Hi all,
I’d like to pitch the idea of supporting “dead letter”-savepoints, similar to
the way you have “dead letter”-exchanges in message-queue systems, etc. The
idea is basically that a client can publish a message, but in such a away that
it only ever actually gets published if the client dies, goes away suddenly,
etc. That allows for some nice logic, from simply announcing “Daemon X just
died”, to more advanced logic, simplifying self-healing clusters and what not.
Different name would be “last will”.
The use-cases for PostgreSQL would be a bit different, so I’d like to draw up
an example of where this could be very (imho) useful.
A very common usecase for PostgreSQL goes something like this:
1. Worker picks up a row.
2. Worker does something non-idempotent with an external service, where it’s
important that it only gets done at most once. Charge a credit card, send an
email/sms, launch a rocket, and so on.
3. Worker marks the row as successful, or failed.
But you need only one worker to pick up the task, so you expand to lock the
row, and implement the first point as something like:
SELECT * FROM targets WHERE status=‘scheduled’ FOR UPDATE SKIP LOCKED LIMIT 1;
That’ll give you a nice lock on the line, yet allow other workers to pick up
other targets.
But what if there’s a bug making a call to the external service? Most of the
time, you’ll trap the error and set status to something sane, but what if
there’s a crash-bug in the SDK implementing it, or some other situation where
things go very bad?

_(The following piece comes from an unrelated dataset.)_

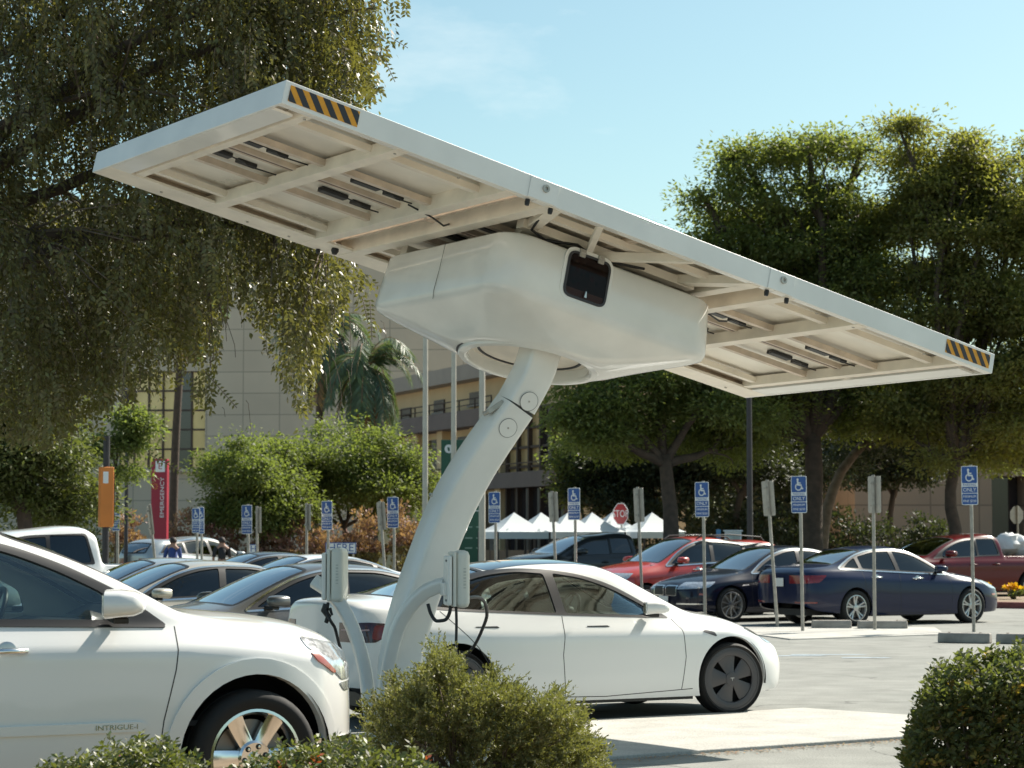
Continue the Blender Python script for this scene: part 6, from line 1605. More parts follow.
GT = 'tall feathery trees behind the car park'
tree('feathery_tree', 'dark feathery tree forking low behind the stop sign and red hatchback', 'tree', B_(671, 62),
     [L_(608, 405, 62, 52, 46), L_(655, 350, 63, 70, 60), L_(716, 385, 62, 58, 55), L_(588, 425, 61, 26, 40), L_(640, 430, 65, 70, 40, w_=.8), L_(720, 450, 64, 40, 45), L_(660, 290, 64, 55, 40)],
     TP([(671, 0), (671, 520), (667, 480), (665, 455)], 62), .26, lf_jac, 520, 140, 0.65, (0.143, 0.068), GT, seed=1)
tree('feathery_tree', 'tallest feathery tree on the left of the pair above the canopy, thick dark trunk', 'tree', B_(812, 66),
     [L_(772, 190, 66, 66, 40), L_(716, 226, 66, 42, 42), L_(856, 212, 66, 42, 48), L_(745, 160, 66, 22, 16), L_(698, 190, 66, 17, 15), L_(862, 150, 67, 20, 16), L_(755, 260, 67, 80, 60), L_(830, 280, 67, 70, 65), L_(790, 350, 66, 95, 55), L_(860, 390, 66, 60, 55), L_(740, 420, 67, 40, 45), L_(700, 300, 67, 40, 50), L_(795, 235, 67, 70, 50), L_(860, 250, 67, 40, 50), L_(730, 330, 68, 50, 40), L_(770, 415, 67, 60, 36), L_(715, 385, 68, 40, 45), L_(808, 148, 66, 42, 26)],
     TP([(812, 0), (812, 520), (814, 470), (812, 430)], 66), .36, lf_jac, 1080, 149, 0.65, (0.150, 0.068), GT, seed=2)
tree('feathery_tree', 'tall yellowish feathery tree at the right edge above the canopy end', 'tree', B_(955, 64),
     [L_(928, 182, 64, 44, 34), L_(1002, 192, 64, 56, 40), L_(965, 148, 64, 24, 18), L_(1030, 150, 65, 22, 18), L_(945, 225, 65, 65, 55), L_(1010, 240, 64, 60, 65), L_(1050, 190, 65, 50, 60), L_(930, 310, 65, 60, 55), L_(1000, 340, 64, 70, 55), L_(960, 400, 64, 75, 50), L_(915, 440, 64, 50, 34), L_(905, 215, 65, 36, 55), L_(960, 290, 65, 60, 50), L_(975, 200, 65, 40, 40), L_(1010, 430, 65, 60, 36), L_(1060, 300, 64, 60, 80), L_(900, 130, 64, 22, 16)],
     TP([(958, 0), (957, 540), (950, 500), (957, 455)], 64), .22, lf_jac2, 1020, 149, 0.63, (0.150, 0.068), GT, seed=3)
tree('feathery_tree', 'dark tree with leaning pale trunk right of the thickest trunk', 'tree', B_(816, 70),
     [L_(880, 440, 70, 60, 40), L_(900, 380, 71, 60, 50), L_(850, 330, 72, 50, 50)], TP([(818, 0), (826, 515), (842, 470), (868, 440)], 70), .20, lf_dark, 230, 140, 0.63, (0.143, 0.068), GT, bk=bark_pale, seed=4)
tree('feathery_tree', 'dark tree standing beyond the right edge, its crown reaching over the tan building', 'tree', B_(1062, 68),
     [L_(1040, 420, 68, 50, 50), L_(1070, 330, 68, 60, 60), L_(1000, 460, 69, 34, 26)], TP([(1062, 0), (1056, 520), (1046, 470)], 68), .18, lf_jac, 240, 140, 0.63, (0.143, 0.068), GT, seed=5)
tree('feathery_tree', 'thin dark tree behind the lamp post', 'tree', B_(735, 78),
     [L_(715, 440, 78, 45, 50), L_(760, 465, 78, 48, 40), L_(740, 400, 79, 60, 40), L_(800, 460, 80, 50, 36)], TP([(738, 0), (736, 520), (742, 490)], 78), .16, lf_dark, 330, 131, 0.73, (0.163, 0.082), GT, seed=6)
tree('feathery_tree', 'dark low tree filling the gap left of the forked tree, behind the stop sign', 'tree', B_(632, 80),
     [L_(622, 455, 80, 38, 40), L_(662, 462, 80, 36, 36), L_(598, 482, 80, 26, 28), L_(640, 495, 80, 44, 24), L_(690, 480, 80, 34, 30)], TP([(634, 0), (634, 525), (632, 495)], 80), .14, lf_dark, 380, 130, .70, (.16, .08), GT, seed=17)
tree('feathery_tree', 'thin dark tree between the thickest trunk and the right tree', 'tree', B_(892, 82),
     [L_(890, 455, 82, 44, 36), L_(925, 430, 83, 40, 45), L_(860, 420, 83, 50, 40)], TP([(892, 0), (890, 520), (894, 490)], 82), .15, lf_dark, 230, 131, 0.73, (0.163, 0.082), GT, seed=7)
tree('small_tree', 'pale green sapling leaning into the gold glass wall right of the mast', 'tree', B_(585, 80),
     [L_(582, 470, 80, 22, 34)], TP([(588, 0), (586, 530), (580, 505)], 80), .07, lf_bright, 90, 88, 0.53, (0.136, 0.082), None, seed=8)
tree('round_tree', 'bright green bushy tree with dark left side above the small white sedan', 'tree', B_(262, 74),
     [L_(252, 478, 74, 46, 38), L_(228, 500, 74, 28, 32), L_(285, 500, 74, 34, 34), L_(262, 455, 75, 28, 18)], TP([(262, 0), (262, 545), (260, 520)], 74), .11, lf_bright, 330, 131, 0.58, (0.143, 0.068), 'bright round trees before the stone building', seed=9)
tree('round_tree', 'bright green bushy tree below the palms', 'tree', B_(345, 78),
     [L_(330, 462, 78, 58, 34), L_(375, 475, 78, 40, 38), L_(300, 490, 78, 36, 36), L_(345, 500, 79, 60, 26), L_(408, 480, 79, 26, 34)], TP([(345, 0), (345, 545), (344, 520)], 78), .12, lf_bright, 470, 131, 0.61, (0.150, 0.068), 'bright round trees before the stone building', seed=10)
tree('broadleaf_tree', 'mid green tree on a dark leaning trunk at the left edge', 'tree', B_(24, 46),
     [L_(20, 440, 46, 70, 44), L_(62, 503, 47, 46, 24), L_(-30, 470, 46, 50, 50)], TP([(30, 0), (26, 530), (18, 490), (12, 450)], 46), .19, lf_mid, 400, 131, 0.44, (0.116, 0.061), None, seed=11)
tree('small_tree', 'thin leafy tree between the orange sign box and the red pylon', 'tree', B_(118, 52),
     [L_(112, 450, 52, 22, 26), L_(126, 425, 52, 18, 22)], TP([(116, 0), (117, 520), (118, 470)], 52), .05, lf_bright, 100, 96, 0.37, (0.102, 0.054), None, seed=12)

# ---- the far wood that closes the view under the trees
def far_wood():
    n = 26000; px = rng.uniform(556, 905, n); Y = rng.uniform(104, 122, n); top = 425+18*np.sin(px*.06)+12*np.sin(px*.17+1)+rng.normal(0, 5, n)
    py = top+(556-top)*rng.random(n)**.9; P = np.array([tuple(at(a, b, y_)) for a, b, y_ in zip(px, py, Y)])
    o = leaf_mesh('far_wood', P, rng.normal(size=(n, 3))+np.array([0, 0, .3]), rng.normal(size=(n, 3))+np.array([0, -.3, .7]), rng.uniform(.25, .55, n), .22, lf_dark); o['kind'] = 'stuff'
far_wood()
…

The rocket might be fired, then the client dies, lock is
released, another worker picks up the task, and repeats the process ad nausium.
Okay, so you’ll just update the row to say you’re trying to send it. You set
status=‘in-flight’ or some other status that’ll prevent the SELECT in other
workers from picking up the task, and you commit that, so other workers won’t
pick up the row if you die. In the process though, you also loose the lock on
the row. You still want the row to be tied to you specifically, so you add a
unique tag to the row, that later needs to be removed, so there’s more
housekeeping.
This is pretty basic, it works, and it works well. However, it could (imho) be
improved, both in terms of developer comfort, and also more efficient. The
need for that extra commit – before doing the actual work – could also be
avoided, potentially reducing the number of transaction by half.
Typically the flow would be something like:
BEGIN;
SELECT id FROM targets WHERE status=‘scheduled’ FOR UPDATE SKIP LOCKED LIMIT 1;
UPDATE targets SET status=‘in-flight’ WHERE id =%(id);
COMMIT;
— Do the work.
BEGIN;
UPDATE targets SET status=‘completed’ WHERE id = %(id); — or
status=‘failed-foo’, if it fails for reason foo
COMMIT;
What I’m suggesting would be something along the lines of;
BEGIN;
SELECT id FROM targets WHERE status=‘scheduled’ FOR UPDATE SKIP LOCKED LIMIT 1;
UPDATE targets SET status=‘failed-unknown’ WHERE id =%(id);
SAVEPOINT deadletter ON FAILURE COMMIT;
— Do the work.
UPDATE targets SET status=‘completed’ WHERE id = %(id); — or status=‘failed-foo'
COMMIT;
Or, unless re-setting the columns changed before the savepoint, roll back to
one prior to it.
The basic idea is to be able to say “If I go belly up, I want this stuff to
happen”. Depending on different needs, could be made persistent once the
savepoint is taken, but for a lot of cases that wouldn’t really be needed.
There’s some room for variation as well, such as having it support only dropped
connections, or also support turning errors and/or rollbacks into rollback to
and commits of the savepoint. Ideally configurable at the point the snapshot
it taken, to easily support pr. snapshot variation.
I did for a few moments wonder if prepared transactions would be a better place
for something like this. It could allow for named independent transactions,
but there’s a fairly big mismatch between the two concepts. It also wouldn’t
be too hard to use multiple named savepoints for effectively the same logic for
most cases. One advantage of prepared transactions is that it could perhaps
also cover the case of a postgresql child dying, but that’s not exactly a
common problem. A huge dealbreaker though, is that the prepared transaction
would very likely keep conflicting locks with the work to be done.
I have to admit, I’m not sure if this is a big ask or not, but I’m hopeful that
it’s not. In part because so much is already there. My hope is that it
wouldn’t take a lot to turn an error into what is effectively pretty close to
“ROLLBACK TO deadletter; COMMIT;”, combined with extending savepoints to
include information about which failures they should “catch”, and the routing
to use those. There could be a host of issues I’m not aware of though.